In his courtroom, lawyers have not had to ask him if they can approach the witness in a trial.
“I tell them beforehand, ‘you can approach the witness as long as you do it politely,’” Erickson said. “And once the trial starts, I try to fade into the background.”
As with any pursuit in life, technology has evolved.
“We started out with electric typewriters and we didn’t have cell phones,” he said. “We first got one cell phone that we shared among the judges, the court reporters and court services. Now we all carry them.
“At one time, we didn’t have computers on the bench. Now we do. The first computers we got were pretty primitive,” he said.
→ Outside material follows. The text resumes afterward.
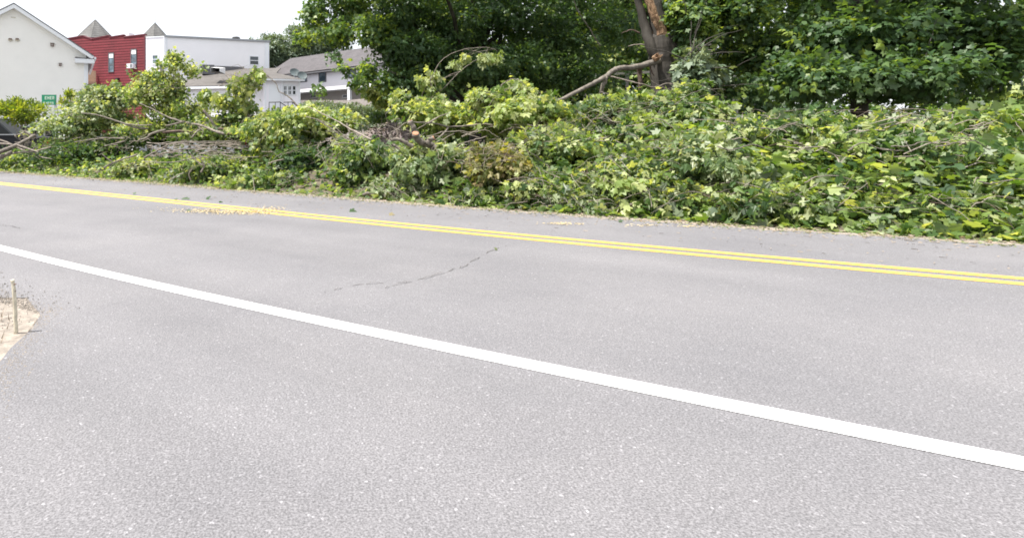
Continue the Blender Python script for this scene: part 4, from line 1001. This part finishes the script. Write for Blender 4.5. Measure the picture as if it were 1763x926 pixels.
bough("short leafy bough filling the left end of the heap beside the grey log", 40, 278, 10.4, 60, 14, 1.0, 260, 'leaf', .14, (.5,.25), nparts=80)
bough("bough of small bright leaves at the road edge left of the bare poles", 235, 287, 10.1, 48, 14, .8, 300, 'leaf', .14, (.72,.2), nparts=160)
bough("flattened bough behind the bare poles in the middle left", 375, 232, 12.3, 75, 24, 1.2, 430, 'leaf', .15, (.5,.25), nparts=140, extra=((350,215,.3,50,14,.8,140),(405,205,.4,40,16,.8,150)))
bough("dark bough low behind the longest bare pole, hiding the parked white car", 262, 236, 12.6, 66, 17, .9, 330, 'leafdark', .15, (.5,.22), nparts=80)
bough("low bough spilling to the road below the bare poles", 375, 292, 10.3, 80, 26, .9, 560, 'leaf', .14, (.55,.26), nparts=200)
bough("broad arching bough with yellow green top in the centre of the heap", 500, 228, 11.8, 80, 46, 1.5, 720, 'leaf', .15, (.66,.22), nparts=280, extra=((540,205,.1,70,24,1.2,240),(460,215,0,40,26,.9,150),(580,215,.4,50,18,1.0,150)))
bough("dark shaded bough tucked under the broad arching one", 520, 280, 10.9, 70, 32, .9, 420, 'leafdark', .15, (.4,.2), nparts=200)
bough("leafy bough lying along the road edge below the shaded hollow", 480, 315, 9.95, 88, 16, .6, 360, 'leaf', .14, (.5,.25), nparts=240)
bough("deep green bough with broad flat leaves just left of the cut stubs", 625, 275, 10.7, 58, 44, 1.0, 430, 'leaf', .17, (.42,.2), droop=.7, nparts=290, extra=((600,300,-.2,40,26,.7,130),))
bough("bough of upturned pale leaves in front of the orange cut stub", 735, 280, 10.6, 66, 40, 1.0, 430, 'leafpale', .16, (.5,.22), nparts=280)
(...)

As he reflects back on his years presiding over cases decided by juries and sentencing offenders to probation, jail or prison, Erickson said there are many things the public doesn’t understand about judges because of so many rules that must be followed.
When criticism is leveled against a judge, for example, they can’t really respond.
“First of all, I don’t want to get into any of those arguments, but by rule we are not to engage in that kind of practice,” he said. “If I explain my decision, I explain it on the record or I explain it in a written opinion, but otherwise we don’t talk about it because we’re dealing with peoples’ lives.”
It happens, but judges try not to show any emotion. But that’s difficult to do sometimes, particularly with child abuse cases, he said.
He remembers a homicide case he was prosecuting where a grandmother had been left to starve to death by her family.
“And he (judge) started thinking about his own mother who had just passed away and he started crying and he turned his back to the jury so they wouldn’t see him,” Erickson said.
For a number of years, many of the people he has seen in his courtroom have been charged with offenses involving methamphetamine.
“We’re struggling with that,” he said. “We really haven’t found a really good answer to that.”
Legislators have passed laws making meth possession an offense that carries presumptive probation, unless a judge overrides it.
“I don’t have a real problem with that (probation) but for some of them it just doesn’t work,” he said.
He has revoked many probationary terms and has also not placed individuals on probation in the first place because of their history.
It’s not uncommon for the public to react with “it’s a slap on the wrist” when someone has been sentenced to probation rather than time behind bars.
“There are some people who want everybody locked up and thrown away,” he said. “And yet they don’t want to pay for that.”
And there’s also this: “Nobody hears about our success stories. There are quite a few that are successful.”
What advice would he give to an incoming judge?
“At a certain point, you need to be able to see both sides of an issue,” Erickson said.
Serving on the South Dakota Board of Pardons and Paroles was an experience that helped him the most as a judge.
“You saw the people who needed to be in the penitentiary,” he said. “You saw the people who maybe needed to be there just for a very short period of time to get their attention before they became used to it.
“And then you saw some that shouldn’t have been there,” Erickson said.

South Dakota Third Circuit Court Judge Jon Erickson’s retirement after 30 years on the bench will become official today. Here, he poses in his office in the Beadle County Courthouse.